Georges Azzaria croit que la visibilité offerte par le Web rend le plagiaire vulnérable. «Si l’étudiant au doctorat plagie des extraits d’un livre, dit-il, il est théoriquement possible, grâce aux moteurs de recherche, que plusieurs internautes, notamment l’auteur d’origine, se rendent compte du plagiat. Je pense qu’il était plus difficile, avant l’invention d’Internet, de coincer un plagiaire, particulièrement dans le cas de mémoires ou de thèses rarement consultés. La personne avait peut-être eu accès à un ou des livres que le directeur de thèse n’avait pas ou ne connaissait pas. Il y a donc un risque énorme à plagier. Et ce risque dure dans le temps à cause d’Internet qui assure la pérennité des documents.»

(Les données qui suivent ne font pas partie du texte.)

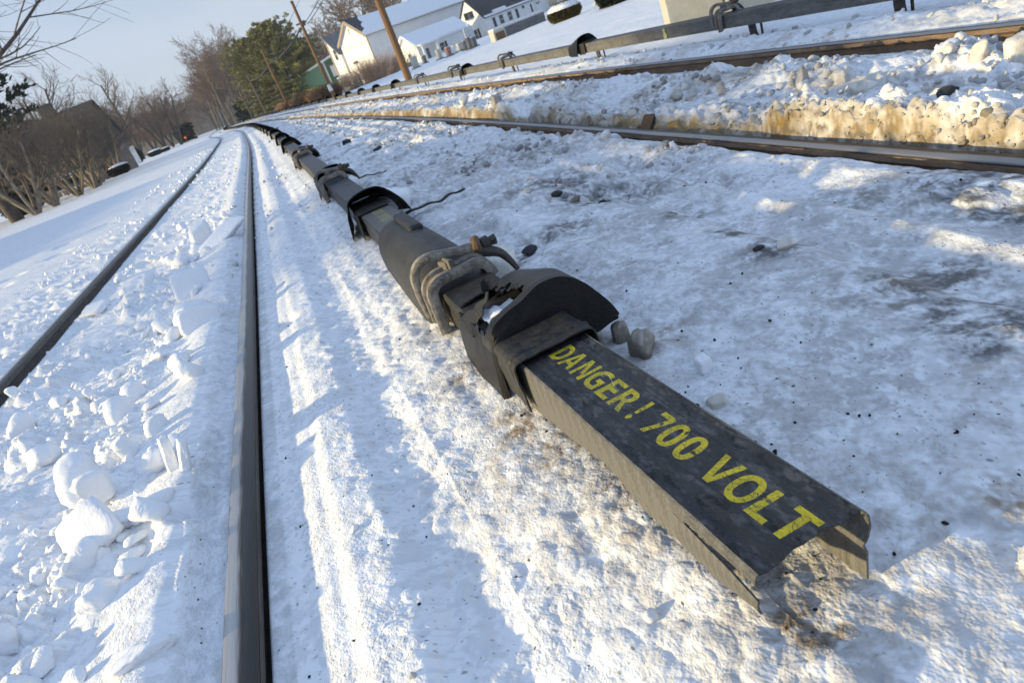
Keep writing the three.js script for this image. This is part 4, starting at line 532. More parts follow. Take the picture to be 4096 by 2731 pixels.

La collection des mémoires et thèses électroniques de l’Université Laval comprend actuellement quelque 400 titres répartis en un nombre à peu près égal de mémoires et de thèses. Environ 15 % des thèses font l’objet d’un dépôt électronique. En fait de nombre, la collection place Laval au troisième rang parmi les universités canadiennes. Mais sur le plan qualitatif, l’Université figure déjà parmi les établissements les plus avancés au monde en raison de son utilisation de technologies d’avant-garde dans l’édition et la diffusion électroniques. La Bibliothèque utilise les formats de diffusion PDF et XHTML ainsi que le format d’archivage XML. Cette technologie permet le stockage de données dans un format neutre et assure la pérennité des documents. L’excellente visibilité internationale dont bénéficie la collection est due à l’application du protocole de l’Open Archives Initiative. En plus d’adhérer à ce protocole, la Bibliothèque développe et supporte Archimède, une puissante plate-forme Open Source de gestion et de diffusion de documents numériques distribuée sous forme de logiciel libre.